>> START
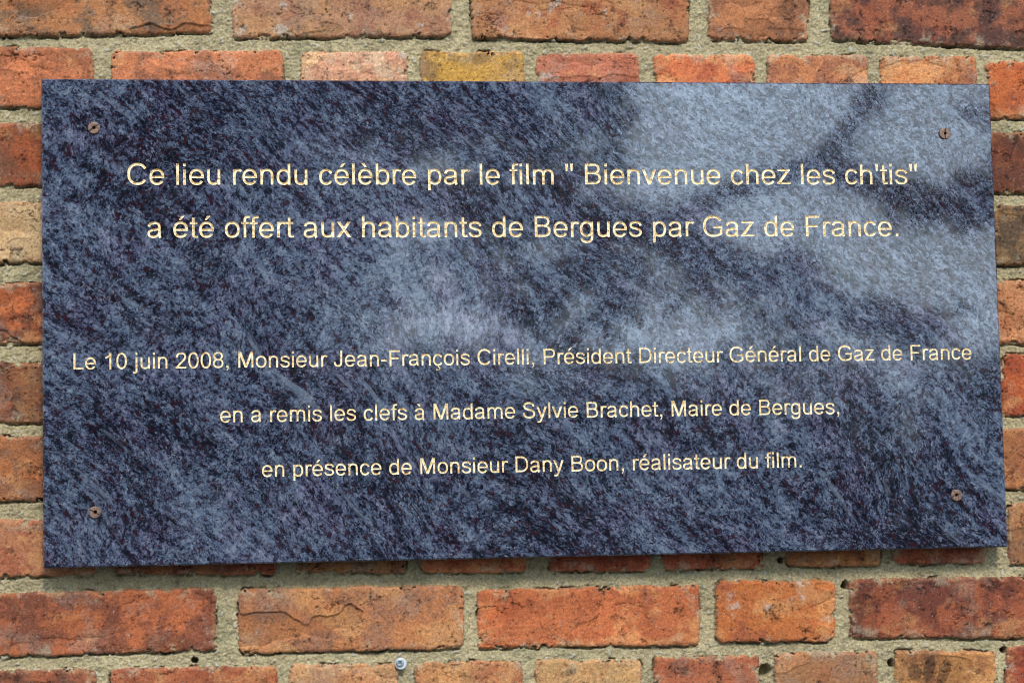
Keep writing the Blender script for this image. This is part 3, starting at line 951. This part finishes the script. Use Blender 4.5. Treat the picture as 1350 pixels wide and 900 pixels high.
tree = empty("leafy_tree", (-1.6, -8.2, GROUND_Z))
tag(tree, "dark leafy tree mirrored faintly in the left and middle of the polished stone", "tree")
trunk = join([
    tube([(-1.6, -8.2, GROUND_Z), (-1.55, -8.2, -.6), (-1.45, -8.15, .5), (-1.3, -8.1, 1.8), (-1.35, -8.1, 3.2)], [.26, .2, .17, .13, .06]),
    tube([(-1.45, -8.15, .4), (-.6, -7.8, 1.0), (.5, -7.4, 1.25), (1.5, -7.1, 1.06), (1.96, -7.0, .84), (2.3, -7.0, .7), (2.7, -7.0, .62)], [.12, .11, .10, .085, .075, .065, .04]),
    tube([(1.5, -7.1, 1.06), (1.9, -7.05, 1.22), (2.2, -7.0, 1.30), (2.55, -7.0, 1.17), (3.1, -7.0, 1.1)], [.05, .05, .06, .07, .06]),
    tube([(2.2, -7.0, 1.32), (2.36, -7.0, 1.5), (2.5, -7.0, 1.75), (2.5, -7.0, 2.2)], [.035, .04, .04, .03]),
])
mesh_obj("trunk", *trunk, M_BARK, tree, True)
spots = [(-1.6, -8.2, 1.6, 1.5, 1.0, 1.3), (-.5, -8.3, 1.2, 1.0, .8, .8), (-.6, -8.3, .1, 1.2, .8, .6), (-.4, -8.0, 2.3, 1.2, .9, .8), (-2.6, -8.3, .9, 1.0, .9, .8), (-.6, -8.0, .85, .85, .8, .75), (1.2, -7.8, 1.55, .42, .5, .4), (.5, -7.9, 1.02, .34, .4, .26), (1.3, -7.8, .85, .3, .4, .22),
         (1.1, -7.8, 1.1, .36, .5, .4), (.75, -7.8, 2.05, .85, .7, .55), (.3, -8, 1.75, .7, .7, .4), (1.25, -7.7, 1.75, .4, .5, .25), (1.5, -7.4, .95, .35, .4, .25), (2.05, -7.1, .78, .35, .3, .16), (2.5, -7, .66, .3, .3, .12),
         (2.7, -7, 1.14, .36, .3, .11), (2.25, -7, 1.32, .12, .1, .07), (2.42, -7, 1.58, .07, .07, .07), (2.95, -7, 1.62, .2, .2, .25), (3.0, -7, 1.15, .3, .3, .2), (1.0, -7.8, .2, .9, .7, .5)]
mesh_obj("crown", *leaves(spots, 15000, .085, 5), M_LEAF, tree)
hs = [(x, -14 + .4 * math.sin(x * 3), GROUND_Z + 1.45 + .12 * math.sin(x * 2.3), 1.0, .9, 1.50 + .16 * math.sin(x * 1.7) + .12 * math.sin(x * 4.1)) for x in [(-9 + .8 * k) for k in range(26)]]
hedge = mesh_obj("hedge", *leaves(hs, 26000, .14, 8), M_LEAF)
tag(hedge, "dark clipped hedge mirrored along the lower half of the polished stone", "hedge")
>> END
- **WHAT IS ASKED**
Output a faithful copy of the data, with each picture left out.

- **SOLUTION TO THE PROBLEM**
Keep writing the Blender script for this image. This is part 3, starting at line 951. This part finishes the script. Use Blender 4.5. Treat the picture as 1350 pixels wide and 900 pixels high.
tree = empty("leafy_tree", (-1.6, -8.2, GROUND_Z))
tag(tree, "dark leafy tree mirrored faintly in the left and middle of the polished stone", "tree")
trunk = join([
    tube([(-1.6, -8.2, GROUND_Z), (-1.55, -8.2, -.6), (-1.45, -8.15, .5), (-1.3, -8.1, 1.8), (-1.35, -8.1, 3.2)], [.26, .2, .17, .13, .06]),
    tube([(-1.45, -8.15, .4), (-.6, -7.8, 1.0), (.5, -7.4, 1.25), (1.5, -7.1, 1.06), (1.96, -7.0, .84), (2.3, -7.0, .7), (2.7, -7.0, .62)], [.12, .11, .10, .085, .075, .065, .04]),
    tube([(1.5, -7.1, 1.06), (1.9, -7.05, 1.22), (2.2, -7.0, 1.30), (2.55, -7.0, 1.17), (3.1, -7.0, 1.1)], [.05, .05, .06, .07, .06]),
    tube([(2.2, -7.0, 1.32), (2.36, -7.0, 1.5), (2.5, -7.0, 1.75), (2.5, -7.0, 2.2)], [.035, .04, .04, .03]),
])
mesh_obj("trunk", *trunk, M_BARK, tree, True)
spots = [(-1.6, -8.2, 1.6, 1.5, 1.0, 1.3), (-.5, -8.3, 1.2, 1.0, .8, .8), (-.6, -8.3, .1, 1.2, .8, .6), (-.4, -8.0, 2.3, 1.2, .9, .8), (-2.6, -8.3, .9, 1.0, .9, .8), (-.6, -8.0, .85, .85, .8, .75), (1.2, -7.8, 1.55, .42, .5, .4), (.5, -7.9, 1.02, .34, .4, .26), (1.3, -7.8, .85, .3, .4, .22),
         (1.1, -7.8, 1.1, .36, .5, .4), (.75, -7.8, 2.05, .85, .7, .55), (.3, -8, 1.75, .7, .7, .4), (1.25, -7.7, 1.75, .4, .5, .25), (1.5, -7.4, .95, .35, .4, .25), (2.05, -7.1, .78, .35, .3, .16), (2.5, -7, .66, .3, .3, .12),
         (2.7, -7, 1.14, .36, .3, .11), (2.25, -7, 1.32, .12, .1, .07), (2.42, -7, 1.58, .07, .07, .07), (2.95, -7, 1.62, .2, .2, .25), (3.0, -7, 1.15, .3, .3, .2), (1.0, -7.8, .2, .9, .7, .5)]
mesh_obj("crown", *leaves(spots, 15000, .085, 5), M_LEAF, tree)
hs = [(x, -14 + .4 * math.sin(x * 3), GROUND_Z + 1.45 + .12 * math.sin(x * 2.3), 1.0, .9, 1.50 + .16 * math.sin(x * 1.7) + .12 * math.sin(x * 4.1)) for x in [(-9 + .8 * k) for k in range(26)]]
hedge = mesh_obj("hedge", *leaves(hs, 26000, .14, 8), M_LEAF)
tag(hedge, "dark clipped hedge mirrored along the lower half of the polished stone", "hedge")